What's really clever is how interactive it is. Occasionally characters will stop and ask you a question. Depending on how you respond - which you can do by either pressing a button or speaking into your headset - their opinion of you will change. The more they like you, the more receptive to your orders they'll be. If you've pissed them off, they'll ignore you. It makes you feel like you're actually taking part in the story, rather than just watching it play out in cut-scenes.
In an early level, Dan and Big Bo team up with Faye, a beautiful Chinese agent. As you move through the level, Bo comments on her 'great ass', and asks you what you think. If you join in with the blokey cat-calling, his opinion of you will rise, but Faye's will drop - and vice versa. Later, a fifteen year-old girl flirts with Dan and asks him if he'll be her boyfriend. If you say yes, you'll get negative points from your entire squad. The game has a keen sense of humour.

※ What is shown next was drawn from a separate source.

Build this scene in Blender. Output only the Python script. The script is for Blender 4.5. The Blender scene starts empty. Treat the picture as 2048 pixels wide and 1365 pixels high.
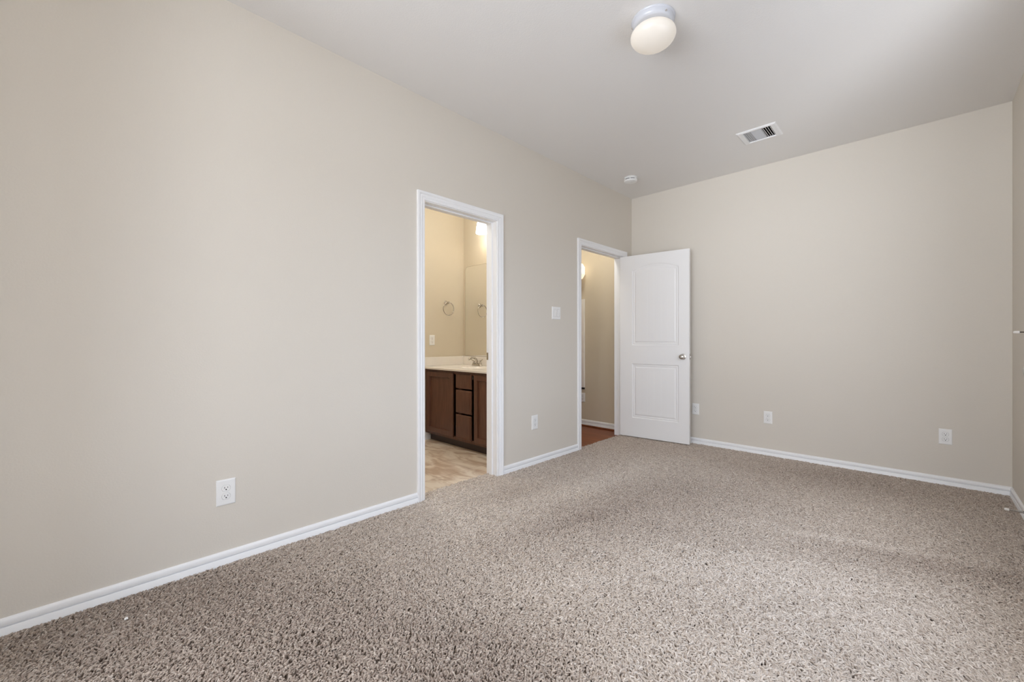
import bpy, bmesh, math, random
import numpy as np
from mathutils import Matrix, Vector

sc = bpy.context.scene
C = sc.collection
# ------------------------------------------------------------------ camera
YAW, PITCH, ROLL = 0.771193272, -0.000729567, -0.00075421
CAM = Vector((2.41804, 0.0, 1.08203))
Fw = Vector((-math.sin(YAW) * math.cos(PITCH), math.cos(YAW) * math.cos(PITCH), math.sin(PITCH)))
Rt = Vector((math.cos(YAW), math.sin(YAW), 0.0))
Up = Rt.cross(Fw)
R2 = Rt * math.cos(ROLL) + Up * math.sin(ROLL)
U2 = -Rt * math.sin(ROLL) + Up * math.cos(ROLL)
cam = bpy.data.cameras.new('camera')
cam.lens = 837.075 / 2048 * 36.0
cam.sensor_width = 36.0
cam.clip_start = 0.02
co = bpy.data.objects.new('camera', cam)
co.matrix_world = Matrix(((R2.x, U2.x, -Fw.x, CAM.x), (R2.y, U2.y, -Fw.y, CAM.y), (R2.z, U2.z, -Fw.z, CAM.z), (0, 0, 0, 1)))
C.objects.link(co)
sc.camera = co

# ------------------------------------------------------------------ view, world, light
vs = sc.view_settings
sc.display_settings.display_device = 'sRGB'
vs.view_transform = 'Standard'
vs.look = 'None'
vs.gamma = 1.0
vs.use_curve_mapping = False
vs.exposure = 0.0
w = bpy.data.worlds.new('sky')
sc.world = w
w.use_nodes = True
wb = w.node_tree.nodes['Background']
# made-up outdoor glow lighting the room: sky and ground, dimmer on the right side
REAR_SKY, REAR_GROUND = (6.8, 7.2, 8.0), (11.0, 11.6, 12.6)
SIDE_SKY, SIDE_GROUND = (4.0, 4.7, 5.8), (1.75, 1.95, 2.3)
wn, wl = w.node_tree.nodes, w.node_tree.links

def wnode(t, **kw):
    n = wn.new(t)
    for k, v in kw.items():
        n.inputs[k].default_value = v
    return n
wt = wnode('ShaderNodeTexCoord')
wx = wnode('ShaderNodeSeparateXYZ')
wl.new(wt.outputs['Generated'], wx.inputs[0])
hz = wnode('ShaderNodeMapRange', **{'From Min': -0.03, 'From Max': 0.03})
wl.new(wx.outputs['Z'], hz.inputs['Value'])
az = wn.new('ShaderNodeMath')
az.operation = 'ADD'
wl.new(wx.outputs['X'], az.inputs[0])
wl.new(wx.outputs['Y'], az.inputs[1])
sd = wnode('ShaderNodeMapRange', **{'From Min': -0.15, 'From Max': 0.15})
wl.new(az.outputs[0], sd.inputs['Value'])
mixes = []
for a, b in ((REAR_GROUND, REAR_SKY), (SIDE_GROUND, SIDE_SKY)):
    m_ = wn.new('ShaderNodeMix')
    m_.data_type = 'RGBA'
    m_.inputs[6].default_value = (*a, 1)
    m_.inputs[7].default_value = (*b, 1)
    wl.new(hz.outputs['Result'], m_.inputs['Factor'])
    mixes.append(m_)
m_ = wn.new('ShaderNodeMix')
m_.data_type = 'RGBA'
wl.new(sd.outputs['Result'], m_.inputs['Factor'])
wl.new(mixes[0].outputs[2], m_.inputs[6])
wl.new(mixes[1].outputs[2], m_.inputs[7])
wl.new(m_.outputs[2], wb.inputs[0])
wb.inputs[1].default_value = 1.0
sc.cycles.use_denoising = True
sc.cycles.max_bounces = 14
sc.cycles.diffuse_bounces = 8
sc.cycles.glossy_bounces = 5
sc.cycles.sample_clamp_indirect = 8.0
sc.cycles_curves.shape = 'RIBBONS'

W, D, H = 2.884, 4.5056, 2.743          # room: right wall, back wall, ceiling
Y0 = -1.90                               # wall behind the camera
TH = 0.12
WIN = [(0.30, 1.35, 0.35, 2.3), (1.5, 2.6, 0.35, 2.3)]   # windows in the wall behind the camera: x0,x1,z0,z1
WINR = (1.05, 2.55, 0.62, 2.12)          # unseen window added in the right wall as fill: y0,y1,z0,z1

def portal(loc, dim, d):
    L = bpy.data.lights.new('window_portal', 'AREA')
    L.shape = 'RECTANGLE'
    L.size, L.size_y = dim
    L.cycles.is_portal = True
    o = bpy.data.objects.new('window_portal', L)
    o.location = loc
    o.rotation_euler = Vector(d).to_track_quat('-Z', 'Z').to_euler()
    C.objects.link(o)
for x0, x1, z0, z1 in WIN:
    portal(((x0 + x1) / 2, Y0 - TH - 0.02, (z0 + z1) / 2), (x1 - x0, z1 - z0), (0, 1, 0))
portal((W + TH + 0.02, (WINR[0] + WINR[1]) / 2, (WINR[2] + WINR[3]) / 2), (WINR[1] - WINR[0], WINR[3] - WINR[2]), (-1, 0, 0))

# ------------------------------------------------------------------ materials
def newmat(name):
    m = bpy.data.materials.new(name)
    m.use_nodes = True
    nt = m.node_tree
    return m, nt, nt.nodes['Principled BSDF']

def paint(name, col, rough=0.6, bump=0.0, scale=200.0, var=0.0, spec=0.5, metallic=0.0, emit=None, estr=0.0):
    m, nt, b = newmat(name)
    b.inputs['Base Color'].default_value = (*col, 1)
    b.inputs['Roughness'].default_value = rough
    b.inputs['Metallic'].default_value = metallic
    b.inputs['Specular IOR Level'].default_value = spec
    tc = nt.nodes.new('ShaderNodeTexCoord')
    if bump > 0 or var > 0:
        n = nt.nodes.new('ShaderNodeTexNoise')
        n.inputs['Scale'].default_value = scale
        n.inputs['Detail'].default_value = 3.0
        nt.links.new(tc.outputs['Object'], n.inputs['Vector'])
    if bump > 0:
        bp = nt.nodes.new('ShaderNodeBump')
        bp.inputs['Strength'].default_value = bump
        bp.inputs['Distance'].default_value = 0.002
        nt.links.new(n.outputs['Fac'], bp.inputs['Height'])
        nt.links.new(bp.outputs['Normal'], b.inputs['Normal'])
    if var > 0:
        r = nt.nodes.new('ShaderNodeMapRange')
        r.inputs['To Min'].default_value = 1 - var
        r.inputs['To Max'].default_value = 1 + var
        mx = nt.nodes.new('ShaderNodeVectorMath')
        mx.operation = 'SCALE'
        mx.inputs[0].default_value = col
        nt.links.new(n.outputs['Fac'], r.inputs['Value'])
        nt.links.new(r.outputs['Result'], mx.inputs['Scale'])
        nt.links.new(mx.outputs['Vector'], b.inputs['Base Color'])
    if emit:
        b.inputs['Emission Color'].default_value = (*emit, 1)
        b.inputs['Emission Strength'].default_value = estr
    return m

M = {}
M['wall'] = paint('beige_wall_paint', (0.697, 0.653, 0.585), 0.75, 0.25, 140, 0.015, 0.25)
M['ceiling'] = paint('ceiling_paint', (0.80, 0.785, 0.765), 0.85, 0.3, 120, 0.01, 0.2)
M['trim'] = paint('white_trim_paint', (0.89, 0.895, 0.905), 0.38, 0.0, 60, 0.0, 0.4)
M['door'] = paint('white_door_paint', (0.87, 0.865, 0.86), 0.42, 0.06, 90, 0.0, 0.4)
M['plate'] = paint('white_plastic', (0.86, 0.86, 0.85), 0.35, 0.0, 80)
M['gapshade'] = paint('gap_shade_grey', (0.42, 0.42, 0.41), 0.7, 0.02, 50)  # grey painted as the shade around receptacles and rockers
M['slot'] = paint('dark_slot', (0.02, 0.02, 0.02), 0.6, 0.02, 50)
M['nickel'] = paint('satin_nickel', (0.62, 0.60, 0.57), 0.22, 0.02, 60, 0, 0.5, 1.0)
M['bronze'] = paint('dark_bronze', (0.10, 0.085, 0.07), 0.4, 0.02, 60, 0, 0.5, 1.0)
M['chrome'] = paint('polished_chrome', (0.52, 0.49, 0.45), 0.13, 0.01, 60, 0, 0.5, 1.0)
M['vent'] = paint('white_enamel', (0.83, 0.83, 0.83), 0.4, 0.02, 60)
M['slatshade'] = paint('shaded_enamel', (0.56, 0.56, 0.57), 0.45, 0.02, 60)  # white enamel greyed, the shade on the louvres put into the colour
M['duct'] = paint('dark_duct', (0.03, 0.03, 0.03), 0.8, 0.02, 60)
M['pan'] = paint('white_lamp_pan', (0.60, 0.615, 0.66), 0.25, 0.01, 50, 0, 0.6)
M['tanwall'] = paint('tan_wall_paint', (0.66, 0.59, 0.47), 0.75, 0.25, 140, 0.015, 0.25)
M['counter'] = paint('cultured_marble', (0.84, 0.80, 0.75), 0.18, 0.01, 12, 0.03, 0.5)
M['mirror'] = paint('mirror_glass', (0.90, 0.90, 0.88), 0.0, 0.0, 1, 0, 0.5, 1.0)
M['mirroredge'] = paint('mirror_edge', (0.26, 0.19, 0.12), 0.3, 0.01, 60)
M['rubber'] = paint('white_rubber', (0.80, 0.77, 0.72), 0.6, 0.02, 60)
M['lint'] = paint('white_lint', (0.9, 0.88, 0.86), 0.9, 0.2, 400)
M['globe'] = paint('milk_glass_lit', (0.62, 0.60, 0.56), 0.25, 0.01, 40, 0, 0.5, 0, (1.0, 0.87, 0.72), 0.30)
M['shade'] = paint('glass_shade_lit', (0.95, 0.92, 0.86), 0.3, 0.01, 40, 0, 0.5, 0, (1.0, 0.97, 0.90), 9.0)
M['sconce'] = paint('sconce_glass_lit', (0.95, 0.9, 0.8), 0.3, 0.01, 40, 0, 0.5, 0, (1.0, 0.84, 0.62), 0.75)
M['hallglow'] = paint('added_hall_dome_lit', (0.95, 0.9, 0.8), 0.3, 0.01, 40, 0, 0.5, 0, (1.0, 0.95, 0.84), 33.0)
M['bathfill'] = paint('bath_fill_lit', (0.95, 0.93, 0.9), 0.3, 0.01, 40, 0, 0.5, 0, (1.0, 0.97, 0.89), 45.0)
M['cabinetwhite'] = paint('white_cabinet_paint', (0.90, 0.87, 0.82), 0.4, 0.03, 60)

def wood(name, c1, c2, scale, rough, stretch):
    m, nt, b = newmat(name)
    tc = nt.nodes.new('ShaderNodeTexCoord')
    mp = nt.nodes.new('ShaderNodeMapping')
    mp.inputs['Scale'].default_value = stretch
    n = nt.nodes.new('ShaderNodeTexNoise')
    n.inputs['Scale'].default_value = scale
    n.inputs['Detail'].default_value = 5
    cr = nt.nodes.new('ShaderNodeValToRGB')
    cr.color_ramp.elements[0].position = 0.3
    cr.color_ramp.elements[1].position = 0.7
    cr.color_ramp.elements[0].color = (*c1, 1)
    cr.color_ramp.elements[1].color = (*c2, 1)
    nt.links.new(tc.outputs['Object'], mp.inputs['Vector'])
    nt.links.new(mp.outputs['Vector'], n.inputs['Vector'])
    nt.links.new(n.outputs['Fac'], cr.inputs['Fac'])
    nt.links.new(cr.outputs['Color'], b.inputs['Base Color'])
    b.inputs['Roughness'].default_value = rough
    return m, nt, b, cr
M['cherry'] = wood('dark_cherry_wood', (0.088, 0.035, 0.019), (0.140, 0.057, 0.032), 6, 0.35, (8, 8, 1))[0]

M['toekick'] = paint('dark_toe_board', (0.045, 0.028, 0.024), 0.5, 0.02, 30, 0.1)

def planks(name):
    m, nt, b, cr = wood('red_brown_planks', (0.21, 0.060, 0.022), (0.33, 0.105, 0.040), 5, 0.42, (1, 9, 1))
    tc = nt.nodes.new('ShaderNodeTexCoord')
    br = nt.nodes.new('ShaderNodeTexBrick')
    br.inputs['Scale'].default_value = 1.0
    br.inputs['Brick Width'].default_value = 1.1
    br.inputs['Row Height'].default_value = 0.083
    br.inputs['Mortar Size'].default_value = 0.0015
    br.inputs['Color1'].default_value = (1, 1, 1, 1)
    br.inputs['Color2'].default_value = (0.75, 0.72, 0.7, 1)
    br.inputs['Mortar'].default_value = (0.25, 0.2, 0.18, 1)
    mx = nt.nodes.new('ShaderNodeMix')
    mx.data_type = 'RGBA'
    mx.blend_type = 'MULTIPLY'
    mx.inputs['Factor'].default_value = 1
    nt.links.new(tc.outputs['Object'], br.inputs['Vector'])
    nt.links.new(cr.outputs['Color'], mx.inputs[6])
    nt.links.new(br.outputs['Color'], mx.inputs[7])
    nt.links.new(mx.outputs[2], b.inputs['Base Color'])
    return m
M['planks'] = planks('planks')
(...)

It isn't just dialogue that affects your squad; your actions do too. During combat, your performance is monitored by your team mates. If it takes you longer than it should to get through a group of enemies, they'll shout at you and you'll get negative points from them. "That was terrible!" they'll shout - though if you kick ass, they'll love you: "You really are the best!"

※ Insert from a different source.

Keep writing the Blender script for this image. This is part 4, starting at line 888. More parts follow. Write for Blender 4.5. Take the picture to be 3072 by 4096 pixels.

You'll also lose points if you screw something up. In one level, you have to sever a power cable and time it so that it swings into a giant robot and fries it. Mess it up, and your squad will be furious. It's an interesting, dynamic way of incorporating choice and consequence into the game, although none of your mistakes, or victories, feel like they have any far-reaching effects; they're confined to the situation you're in at that precise moment.

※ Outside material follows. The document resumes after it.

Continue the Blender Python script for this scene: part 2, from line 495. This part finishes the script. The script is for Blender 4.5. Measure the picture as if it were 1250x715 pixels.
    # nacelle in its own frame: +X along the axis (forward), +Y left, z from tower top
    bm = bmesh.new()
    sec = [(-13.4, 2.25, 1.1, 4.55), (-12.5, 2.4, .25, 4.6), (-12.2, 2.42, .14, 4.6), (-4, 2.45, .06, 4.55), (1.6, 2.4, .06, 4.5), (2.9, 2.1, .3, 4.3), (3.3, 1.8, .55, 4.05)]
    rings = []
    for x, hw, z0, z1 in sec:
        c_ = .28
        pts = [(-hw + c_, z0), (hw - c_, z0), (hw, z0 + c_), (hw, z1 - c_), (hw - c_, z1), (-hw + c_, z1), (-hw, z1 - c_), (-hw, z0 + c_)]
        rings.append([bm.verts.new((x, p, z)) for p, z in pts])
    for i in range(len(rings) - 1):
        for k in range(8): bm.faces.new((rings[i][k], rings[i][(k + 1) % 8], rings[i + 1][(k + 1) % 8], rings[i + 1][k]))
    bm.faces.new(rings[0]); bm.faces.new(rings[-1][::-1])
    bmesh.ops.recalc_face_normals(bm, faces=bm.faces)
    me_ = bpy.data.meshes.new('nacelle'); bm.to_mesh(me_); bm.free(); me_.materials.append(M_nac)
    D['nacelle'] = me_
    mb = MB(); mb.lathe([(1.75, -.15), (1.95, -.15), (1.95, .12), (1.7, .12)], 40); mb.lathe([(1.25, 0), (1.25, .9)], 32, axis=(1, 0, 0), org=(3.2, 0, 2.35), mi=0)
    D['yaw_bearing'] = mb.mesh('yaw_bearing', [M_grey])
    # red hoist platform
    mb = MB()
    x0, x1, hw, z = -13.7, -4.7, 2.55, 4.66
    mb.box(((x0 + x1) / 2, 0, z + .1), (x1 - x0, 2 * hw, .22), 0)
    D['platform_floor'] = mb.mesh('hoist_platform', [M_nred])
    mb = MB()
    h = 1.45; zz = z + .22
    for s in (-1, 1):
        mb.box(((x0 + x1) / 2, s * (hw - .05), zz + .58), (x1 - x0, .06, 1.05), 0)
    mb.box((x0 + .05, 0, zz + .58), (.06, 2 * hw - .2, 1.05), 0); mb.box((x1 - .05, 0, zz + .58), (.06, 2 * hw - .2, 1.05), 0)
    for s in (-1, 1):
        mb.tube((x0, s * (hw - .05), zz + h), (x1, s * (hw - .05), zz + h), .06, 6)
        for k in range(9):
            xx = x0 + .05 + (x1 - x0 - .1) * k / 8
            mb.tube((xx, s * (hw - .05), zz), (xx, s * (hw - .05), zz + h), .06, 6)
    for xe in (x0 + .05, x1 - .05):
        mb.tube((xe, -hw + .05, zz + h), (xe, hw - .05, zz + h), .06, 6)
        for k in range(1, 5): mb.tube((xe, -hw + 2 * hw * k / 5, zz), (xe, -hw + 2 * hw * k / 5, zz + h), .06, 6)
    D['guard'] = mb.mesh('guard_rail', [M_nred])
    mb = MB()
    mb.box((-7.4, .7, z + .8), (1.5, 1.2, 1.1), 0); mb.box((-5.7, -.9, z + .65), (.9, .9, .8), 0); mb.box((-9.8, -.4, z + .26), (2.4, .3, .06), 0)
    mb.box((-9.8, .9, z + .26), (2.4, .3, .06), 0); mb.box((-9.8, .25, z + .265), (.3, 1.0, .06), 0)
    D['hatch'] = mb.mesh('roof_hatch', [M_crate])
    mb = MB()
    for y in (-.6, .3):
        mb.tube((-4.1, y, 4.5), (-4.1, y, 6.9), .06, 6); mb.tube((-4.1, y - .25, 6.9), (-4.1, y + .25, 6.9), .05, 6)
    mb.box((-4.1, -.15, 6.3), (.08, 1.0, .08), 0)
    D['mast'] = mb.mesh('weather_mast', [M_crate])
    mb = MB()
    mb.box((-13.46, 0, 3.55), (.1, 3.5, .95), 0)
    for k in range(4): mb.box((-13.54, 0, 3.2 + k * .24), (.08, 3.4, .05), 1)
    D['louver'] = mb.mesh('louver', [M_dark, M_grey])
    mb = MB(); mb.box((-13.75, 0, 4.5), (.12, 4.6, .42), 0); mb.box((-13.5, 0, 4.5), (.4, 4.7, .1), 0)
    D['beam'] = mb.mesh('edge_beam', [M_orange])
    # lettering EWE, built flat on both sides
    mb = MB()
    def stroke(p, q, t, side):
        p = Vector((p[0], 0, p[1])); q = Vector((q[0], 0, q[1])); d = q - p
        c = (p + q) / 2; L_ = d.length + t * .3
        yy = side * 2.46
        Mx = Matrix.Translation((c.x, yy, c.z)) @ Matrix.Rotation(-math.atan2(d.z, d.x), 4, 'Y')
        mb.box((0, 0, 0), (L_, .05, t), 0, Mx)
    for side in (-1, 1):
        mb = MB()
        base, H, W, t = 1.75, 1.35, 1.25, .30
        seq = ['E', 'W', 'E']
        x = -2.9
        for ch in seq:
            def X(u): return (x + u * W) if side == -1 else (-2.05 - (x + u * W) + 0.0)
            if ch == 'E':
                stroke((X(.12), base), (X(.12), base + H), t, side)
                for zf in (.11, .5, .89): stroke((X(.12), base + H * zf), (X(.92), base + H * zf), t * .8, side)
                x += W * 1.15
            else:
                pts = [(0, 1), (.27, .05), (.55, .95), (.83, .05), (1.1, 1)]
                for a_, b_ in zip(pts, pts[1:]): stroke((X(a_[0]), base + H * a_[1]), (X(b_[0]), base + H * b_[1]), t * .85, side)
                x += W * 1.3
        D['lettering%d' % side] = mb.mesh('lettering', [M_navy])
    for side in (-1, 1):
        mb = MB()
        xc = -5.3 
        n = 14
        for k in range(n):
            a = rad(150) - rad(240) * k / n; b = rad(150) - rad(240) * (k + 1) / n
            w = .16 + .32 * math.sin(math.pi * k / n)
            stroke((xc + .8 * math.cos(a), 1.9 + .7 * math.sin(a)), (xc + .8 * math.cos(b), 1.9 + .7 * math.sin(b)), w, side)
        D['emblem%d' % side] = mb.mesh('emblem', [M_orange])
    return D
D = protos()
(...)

Still, you can't fault the developers for trying something new in a stale genre. Even though Binary Domain is a clear attempt to appeal to Western audiences, it's still distinctly a Japanese game. The setting, a futuristic vision of Tokyo, is lovingly detailed and faithful to the real location - just as the streets of Tokyo are in the Yakuza games. The enemy designs - especially the giant, screen-filling boss mechs - are pure anime, and are more than a little reminiscent of Sega's Vanquish. This is no coincidence, as both games share the same producer, Jun Yoshino.
SHOT IN THE DARK
But let's talk about the game at a more basic level. As a shooter, it's perfectly good - not great, not excellent, just good. The weapons have a satisfying kick, the cover system is responsive, and enemies are brutally tactical, flanking you at every opportunity. It just doesn't have anything that makes it stand out from the crowd, and it lacks the technical prowess and polish of something like Gears of War. But you have to give Nagoshi and co credit: they've never made a game like this before, and they've done a better job than some established Western developers.Well, in most cases. There are some set-pieces that drove us to pad-hurling frustration because of the dense companion AI. About halfway through the game you find yourself fighting a huge, flying mech. You have to destroy its engines with a homing missile launcher, but every time you lock on, it sends out dozens of tiny drones that block your shot. You might think that your two AI team mates would shoot them away for you. But they don't. They just stand there.
Innovation in third-person shooters is a rarity, which is why we can't help but admire Binary Domain despite its flaws. The voice control gimmick is largely terrible, but the interactive story and real-time consequences give the otherwise unremarkable combat a unique edge. Ultimately, the game's problem isn't ambition or ideas, it's idiotic AI and inconsistent, predictable level design.